MONTANA BOARD OF REGENTS OF HIGHER EDUCATION 

Policy and Procedures Manual

SUBJECT: RESEARCH AND PUBLIC SERVICE 

Policy 407 - University Systems Employee Equity Interest and/or Business Participation 

Approved: September 23, 2005; Updated: December 19, 2013


  1. Purpose 
    1. The board of regents recognizes that the objectives of the technology transfer and intellectual property development activities of the Montana university system (MUS) units are to facilitate the efficient transfer of knowledge and technology from the units to the private sector in service of the public interest; to support the discovery of new knowledge and technology and attract resources for the support of unit programs; to enhance student learning opportunities and to promote local, regional and national economic development. The board also recognizes that the efficient transfer of technology to private business entities will often be enhanced by the active and continuing involvement of the inventor of the intellectual property that is transferred to the company.
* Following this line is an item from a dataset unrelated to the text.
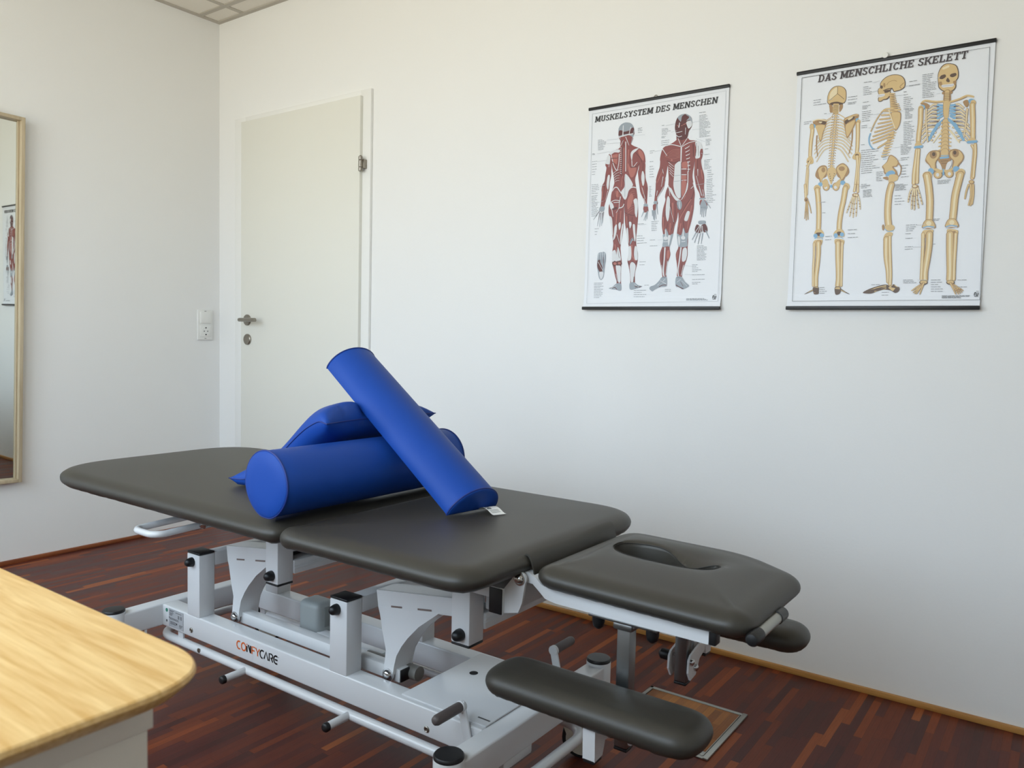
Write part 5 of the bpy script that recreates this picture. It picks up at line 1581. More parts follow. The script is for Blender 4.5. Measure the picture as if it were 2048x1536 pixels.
1,5,0,0,4157,3542,4153,3518,4139,3501,4120,3496,4100,3505,4085,3524,4078,3549,4082,3573,4096,3590,4115,3595,4135,3586,4150,3567;
2,0,68,68,3793,3693,3907,3633,3972,3651,4061,3617,4189,3677;
2,4,36,36,3971,3675,3973,3540;
1,4,0,0,3744,3654,3736,3613,3712,3585,3676,3577,3640,3592,3612,3625,3600,3669,3608,3710,3632,3738,3668,3746,3704,3731,3732,3697;
1,4,0,0,4340,3650,4332,3612,4307,3586,4270,3579,4233,3593,4204,3625,4192,3665,4200,3703,4226,3729,4262,3735,4300,3721,4328,3690;
1,0,0,0,3660,3546,3650,3495,3617,3460,3570,3451,3522,3470,3485,3511,3470,3565,3480,3616,3513,3651,3560,3660,3608,3641,3645,3600;
1,0,0,0,4480,3551,4471,3503,4439,3471,4395,3462,4349,3480,4314,3519,4299,3569,4309,3616,4340,3649,4385,3657,4431,3639,4466,3600;
0,0,0,0,3484,3601,3616,3662,3699,3580,3672,3434,3537,3447;
0,0,0,0,4260,3573,4366,3611,4454,3553,4420,3387,4289,3424;
2,2,188,176,3576,3559,3636,3255,3681,2904,3693,2581,3695,2307;
2,0,151,140,3576,3559,3636,3255,3681,2904,3693,2581,3695,2307;
2,1,53,49,3576,3559,3636,3255,3681,2904,3693,2581,3695,2307;
2,2,188,176,4371,3505,4329,3266,4280,2954,4265,2613,4250,2271;
2,0,151,140,4371,3505,4329,3266,4280,2954,4265,2613,4250,2271;
2,1,53,49,4371,3505,4329,3266,4280,2954,4265,2613,4250,2271;
0,2,0,0,3538,2242,3607,2363,3753,2365,3844,2235,3836,2124,3550,2141;
0,0,0,0,3557,2236,3619,2349,3744,2354,3826,2232,3817,2158,3564,2173;
1,1,0,0,3753,2261,3747,2229,3725,2207,3694,2200,3662,2211,3637,2236,3627,2269,3634,2301,3656,2323,3687,2330,3719,2319,3743,2294;
2,4,29,29,3560,2158,3672,2186,3819,2158;
2,5,16,16,3551,2124,3673,2156,3821,2118;
0,2,0,0,4092,2232,4159,2351,4300,2354,4389,2226,4382,2116,4104,2133;
0,0,0,0,4110,2226,4170,2338,4292,2342,4372,2222,4363,2149,4118,2164;
1,1,0,0,4301,2251,4295,2219,4273,2197,4243,2191,4212,2201,4188,2226,4179,2259,4185,2290,4206,2312,4237,2319,4268,2308,4291,2283;
2,4,29,29,4114,2150,4222,2177,4365,2149;
2,5,16,16,4105,2116,4224,2148,4367,2110;
0,0,0,0,3530,1992,3582,2089,3796,2089,3790,1978,3729,1857,3568,1915;
0,0,0,0,4139,2082,4293,2073,4393,2030,4387,1920,4326,1850,4170,1908;
0,2,0,0,3611,1963,3699,2008,3684,1859,3626,1887;
0,2,0,0,4242,2002,4339,2021,4323,1899,4269,1890;
2,2,176,150,3718,1982,3721,1657,3691,1259,3661,959,3671,757;
2,0,140,120,3718,1982,3721,1657,3691,1259,3661,959,3671,757;
2,1,49,42,3718,1982,3721,1657,3691,1259,3661,959,3671,757;
2,2,91,78,3564,1990,3576,1664,3578,1263,3580,759;
2,0,73,62,3564,1990,3576,1664,3578,1263,3580,759;
2,1,25,22,3564,1990,3576,1664,3578,1263,3580,759;
2,2,182,162,4212,1954,4227,1560,4250,1189,4263,942,4262,744;
2,0,146,130,4212,1954,4227,1560,4250,1189,4263,942,4262,744;
2,1,51,46,4212,1954,4227,1560,4250,1189,4263,942,4262,744;
2,2,91,84,4347,1947,4349,1604,4349,1186,4361,742;
2,0,73,68,4347,1947,4349,1604,4349,1186,4361,742;
2,1,25,24,4347,1947,4349,1604,4349,1186,4361,742;
1,3,0,0,3745,673,3733,641,3696,617,3644,610,3592,619,3552,644,3536,677,3549,710,3586,733,3638,741,3691,731,3730,706;
1,0,0,0,3727,683,3716,661,3686,645,3643,640,3599,647,3567,664,3554,687,3565,709,3596,725,3638,730,3682,723,3714,706;
2,2,57,26,3642,657,3502,568,3361,460;
2,0,36,16,3642,657,3502,568,3361,460;
2,2,57,26,3642,657,3523,542,3403,409;
2,0,36,16,3642,657,3523,542,3403,409;
2,2,57,26,3642,657,3540,527,3439,378;
2,0,36,16,3642,657,3540,527,3439,378;
2,2,57,26,3642,657,3561,523,3481,370;
2,0,36,16,3642,657,3561,523,3481,370;
2,2,57,26,3642,657,3604,518,3566,361;
2,0,36,16,3642,657,3604,518,3566,361;
1,3,0,0,4389,660,4377,628,4341,605,4292,598,4241,607,4202,632,4187,664,4199,696,4235,719,4285,726,4336,717,4374,692;
1,0,0,0,4371,670,4361,648,4331,633,4290,627,4248,634,4217,651,4204,674,4214,696,4244,711,4285,717,4327,710,4359,693;
2,2,57,26,4289,645,4441,552,4593,443;
2,0,36,16,4289,645,4441,552,4593,443;
2,2,57,26,4289,645,4429,530,4569,399;
2,0,36,16,4289,645,4429,530,4569,399;
2,2,57,26,4289,645,4410,515,4532,370;
2,0,36,16,4289,645,4410,515,4532,370;
2,2,57,26,4289,645,4389,506,4489,350;
2,0,36,16,4289,645,4389,506,4489,350;
2,2,57,26,4289,645,4356,506,4424,351;
2,0,36,16,4289,645,4356,506,4424,351;
3,7,0,0,496,6013,737,6013;
3,7,0,0,499,5945,704,5945;
3,7,0,0,502,5877,861,5877;
3,7,0,0,816,5589,884,5589;
3,7,0,0,254,5424,468,5424;
3,7,0,0,256,5369,393,5369;
3,7,0,0,1444,5958,1700,5958;
3,7,0,0,1448,5884,1700,5884;
3,7,0,0,1452,5799,1682,5799;
3,7,0,0,1454,5762,1648,5762;
3,7,0,0,1855,6301,2066,6301;
3,7,0,0,1846,6172,1999,6172;
3,7,0,0,1848,6120,2052,6120;
3,7,0,0,1851,6068,2018,6068;
3,7,0,0,1853,6015,2081,6015;
3,7,0,0,1856,5963,2070,5963;
3,7,0,0,1856,5754,2008,5754;
3,7,0,0,1846,5651,2053,5651;
3,7,0,0,1848,5612,1996,5612;
3,7,0,0,1850,5572,1999,5572;
3,7,0,0,1843,5495,2087,5495;
3,7,0,0,1846,5442,2076,5442;
3,7,0,0,1848,5389,2129,5389;
3,7,0,0,1851,5337,2097,5337;
3,7,0,0,1853,5284,2036,5284;
3,7,0,0,1856,5231,2069,5231;
3,7,0,0,1847,5102,2017,5102;
3,7,0,0,1850,5049,1999,5049;
3,7,0,0,1862,4575,1973,4575;
3,7,0,0,1869,4417,2329,4417;
3,7,0,0,1872,4359,2330,4359;
3,7,0,0,1875,4301,2167,4301;
3,7,0,0,1878,4244,2272,4244;
3,7,0,0,1880,4186,2238,4186;
3,7,0,0,1883,4128,2332,4128;
3,7,0,0,1886,4071,2228,4071;
3,7,0,0,1889,4013,2213,4013;
3,7,0,0,1891,3955,2273,3955;
3,7,0,0,1894,3898,2382,3898;
3,7,0,0,1897,3840,2191,3840;
3,7,0,0,1900,3782,2198,3782;
3,7,0,0,1972,3301,2199,3301;
3,7,0,0,1974,3264,2234,3264;
3,7,0,0,1976,3227,2189,3227;
3,7,0,0,1978,3190,2182,3190;
3,7,0,0,1979,3152,2236,3152;
3,7,0,0,1981,3115,2227,3115;
3,7,0,0,1915,3464,2059,3464;
3,7,0,0,1917,3416,2153,3416;
3,7,0,0,1919,3369,2078,3369;
3,7,0,0,3017,6135,3209,6135;
3,7,0,0,3023,6018,3283,6018;
3,7,0,0,2889,5878,2977,5878;
3,7,0,0,2893,5801,3001,5801;
3,7,0,0,2897,5724,3073,5724;
3,7,0,0,2900,5673,3166,5673;
3,7,0,0,2902,5622,3080,5622;
3,7,0,0,2905,5571,3079,5571;
3,7,0,0,2907,5520,3125,5520;
3,7,0,0,2910,5468,3108,5468;
3,7,0,0,2912,5417,3136,5417;
3,7,0,0,2951,5386,3172,5386;
3,7,0,0,2953,5348,3153,5348;
3,7,0,0,2955,5310,3082,5310;
3,7,0,0,2957,5271,3116,5271;
3,7,0,0,2959,5233,3142,5233;
3,7,0,0,2961,5194,3138,5194;
3,7,0,0,2963,5156,3163,5156;
3,7,0,0,2930,5059,3146,5059;
3,7,0,0,2932,5012,3097,5012;
3,7,0,0,2934,4965,3121,4965;
3,7,0,0,2937,4918,3200,4918;
3,7,0,0,2939,4871,3139,4871;
3,7,0,0,2941,4824,3194,4824;
3,7,0,0,2944,4777,3224,4777;
3,7,0,0,2946,4730,3181,4730;
3,7,0,0,2948,4683,3189,4683;
3,7,0,0,2950,4636,3183,4636;
3,7,0,0,2953,4589,3148,4589;
3,7,0,0,2955,4542,3226,4542;
3,7,0,0,2957,4495,3172,4495;
3,7,0,0,2889,4452,3161,4452;
3,7,0,0,2891,4409,3086,4409;
3,7,0,0,2893,4366,3159,4366;
3,7,0,0,2895,4324,3151,4324;
3,7,0,0,2897,4281,3131,4281;
3,7,0,0,2899,4238,3111,4238;
3,7,0,0,2901,4195,3075,4195;
3,7,0,0,2906,4092,3118,4092;
3,7,0,0,2909,4040,3077,4040;
3,7,0,0,2916,3886,3097,3886;
3,7,0,0,2920,3809,3050,3809;
3,7,0,0,2924,3731,3049,3731;
3,7,0,0,2928,3654,3059,3654;
3,7,0,0,2931,3577,3126,3577;
3,7,0,0,2798,3383,3008,3383;
3,7,0,0,2800,3352,3118,3352;
3,7,0,0,2801,3321,3040,3321;
3,7,0,0,2803,3290,3072,3290;
3,7,0,0,2804,3259,3040,3259;
3,7,0,0,2806,3228,3082,3228;
3,7,0,0,2804,3073,2951,3073;
3,7,0,0,2808,2996,2989,2996;
3,7,0,0,2811,2918,3052,2918;
3,7,0,0,2815,2840,2972,2840;
3,7,0,0,3335,6258,3625,6258;
3,7,0,0,3337,6211,3577,6211;
3,7,0,0,3340,6164,3575,6164;
3,7,0,0,3342,6118,3534,6118;
3,7,0,0,3344,6071,3536,6071;
3,7,0,0,3346,6025,3682,6025;
3,7,0,0,3349,5978,3666,5978;
3,7,0,0,3351,5932,3664,5932;
3,7,0,0,3353,5885,3667,5885;
3,7,0,0,3356,5839,3692,5839;
3,7,0,0,3358,5792,3571,5792;
3,7,0,0,3360,5745,3640,5745;
3,7,0,0,3363,5699,3628,5699;
3,7,0,0,3365,5652,3643,5652;
3,7,0,0,2296,3769,2486,3769;
3,7,0,0,2298,3721,2473,3721;
3,7,0,0,2301,3674,2494,3674;
3,7,0,0,2303,3627,2421,3627;
3,7,0,0,2305,3580,2470,3580;
3,7,0,0,2307,3533,2475,3533;
3,7,0,0,1004,2056,1191,2056;
3,7,0,0,1009,1963,1183,1963;
3,7,0,0,1620,2210,1878,2210;
3,7,0,0,1625,2103,1817,2103;
3,7,0,0,1630,1995,1900,1995;
3,7,0,0,880,3054,996,3054;
3,7,0,0,894,2743,981,2743;
3,7,0,0,3129,2251,3406,2251;
3,7,0,0,3131,2199,3383,2199;
3,7,0,0,3134,2148,3334,2148;
3,7,0,0,3136,2096,3327,2096;
3,7,0,0,3126,2019,3274,2019;
3,7,0,0,3132,1890,3309,1890;
3,7,0,0,3130,1658,3332,1658;
3,7,0,0,3133,1596,3326,1596;
3,7,0,0,3132,753,3396,753;
3,7,0,0,3133,714,3398,714;
3,7,0,0,3135,675,3468,675;
3,7,0,0,3817,738,4062,738;
3,7,0,0,3820,676,4086,676;
3,7,0,0,3823,615,4024,615;
3,7,0,0,3826,554,4055,554;
3,7,0,0,3829,493,4116,493;
3,7,0,0,3832,432,4144,432;
3,7,0,0,913,581,1088,581;
3,7,0,0,915,526,1067,526;
3,7,0,0,918,471,1125,471;
3,7,0,0,920,416,1097,416;
3,7,0,0,2604,422,2784,422;
3,7,0,0,2608,343,2777,343;
3,7,0,0,2323,638,2542,638;
3,7,0,0,3842,3388,4155,3388;
3,7,0,0,3844,3351,4148,3351;
3,7,0,0,3846,3313,4105,3313;
3,7,0,0,3780,2372,3952,2372;
3,7,0,0,3782,2337,3929,2337;
3,7,0,0,3823,1702,3878,1702;
3,7,0,0,4367,540,4680,540;
3,7,0,0,4446,724,4659,724;
3,7,0,0,4101,311,4783,311;
3,7,0,0,4102,291,4747,291;
3,7,0,0,4103,271,4545,271;
3,7,0,0,4104,251,4575,251;
2,8,8,8,868,5956,1034,5968;
2,8,8,8,937,5571,1051,5582;
2,8,8,8,2079,6254,2273,6284;
2,8,8,8,2091,6004,2261,6028;
2,8,8,8,2146,5373,2461,5380;
2,8,8,8,2039,5024,2383,5004;
2,8,8,8,2368,4307,2464,4322;
2,8,8,8,3300,6038,2906,6027;
2,8,8,8,2893,5801,2680,5809;
2,8,8,8,2915,5366,2796,5383;
2,8,8,8,2891,4401,2701,4398;
2,8,8,8,2909,4040,2813,4051;
2,8,8,8,2789,3384,2703,3366;
2,8,8,8,3683,6099,3771,6134;
2,8,8,8,3703,5699,3793,5710;
2,8,8,8,2164,3441,1867,3416;
2,8,8,8,3420,2233,3604,2247;
2,8,8,8,3332,1649,3588,1637;
2,8,8,8,3494,745,3725,740;
2,8,8,8,880,3054,747,3054;
2,9,12,12,142,6719,4877,6703,4996,194,159,189,142,6719'''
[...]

The goal of this policy is to allow intellectual property created by university system employees to be disseminated and utilized in a fashion mutually advantageous to the state, the university system, the business entity and the employee.
    2. This policy implements the provisions of 20-25-109MCA which requires the board of regents to approve:
      1. an MUS employee’s ownership of an equity interest or participation in intellectual property conceived, created, discovered, invented or developed by the employee; or
      2. an MUS employee serving as a member of the board of directors or other governing board of or as a director, officer or employee of a business entity that either: (a) has an agreement with the MUS or with any other Montana state agency or political subdivision that relates to the research, development, licensing, or exploitation of the intellectual property; or (b) shares an ownership interest in the intellectual property with the MUS.
  2. Definition 
    1. “Business entity” as used in this policy means a business that (i) has or wishes to negotiate an agreement with a MUS unit or any other public entity relating to the research, development, licensing or commercial exploitation of intellectual property developed by an employee inventor; or (ii) shares an ownership interest in intellectual property with a unit of the MUS.
    2. "Intellectual property" as used in this policy means: "inventions, discoveries, and creations that may be eligible for copyright or patent." The term also includes other economic development activity of a proprietary nature, including but not limited to business practices, ideas, processes, or arrangements that may not be eligible for either patent or copyright but for which the possibility of profitable commercialization exists."
    3. “Employee inventor or creator” as used in this policy means an employee who, as part of the employee's authorized work for the MUS, conceives, creates, discovers, invents, or develops intellectual property.
  3. Employees Activities Requiring Approval 
    1. MUS units must obtain approval for an employee inventor or creator to engage in any of the following activities with a business entity:
      1. employee inventor or creator ownership, or award of an equity interest or similar participation in the ownership, of a business entity;
      2. employee inventor or creator participation as a director, officer, or as a member of the board of directors or other governing board of a business entity; or
      3. employment of the employee inventor or creator by the business entity.
  4. Board Approval 
    1. A request for board approval should contain:
      1. the name of the employee and the business entity involved;
      2. the relationship or activity outlined under section lll for which approval is being sought 
      3. a statement of how the approval of the relationship will further the goals and objectives of the technology transfer and intellectual property development activities of the unit and provides public benefit; and
      4. for an employee inventor or creator seeking approval pursuant to policy 407 sectionIII (A) (ii) or (iii), a statement indicating that the business entity either:
        1. has an agreement with the MUS or with any other Montana state agency or political subdivision that relates to the research, development, licensing, or exploitation of the intellectual property; or
        2. shares an ownership interest in the intellectual property with the MUS
  5. Other Policies 
    1. If an employee's equity interest or financial participation in the commercial development of intellectual property is established pursuant to regents' policies 401.2 (patents and inventions), 401.3 (copyright) or 406 (ownership of electronic course material), it shall be deemed approved by the board. Employee inventors receiving approval under this policy will comply with the employing units’ policies governing conflict of interest and conflict of commitment as applicable to the activities approved under this policy.
  6. Reports 
    1. Each unit shall file a report no later than December 31 of each year with the commissioner identifying all employees who have an equity interest in or serve as employees, officers, or members of the board of directors of business entities that have agreements with the system relating to the research, development, licensing or exploitation of intellectual property in which the system has an ownership interest. The report shall identify the employee, the business entity and the activities approved under this policy. Once the relationship has been reported, the unit will only report changes to the previous year’s report.

 

History:

ITEM 113-110-R1101 and Memo, Board of Regents Policy and Procedures Manual: Research and Public Service, University System/Employee Joint Ventures (New), approved by the Board of Regents on January 18, 2002; as revised September 23, 2005 (Approval of University System Employee Interest and/or Business Participation, Item 128-115-R0905). Editorial change, December 19, 2013 (removed Specific Joint Venture Approved).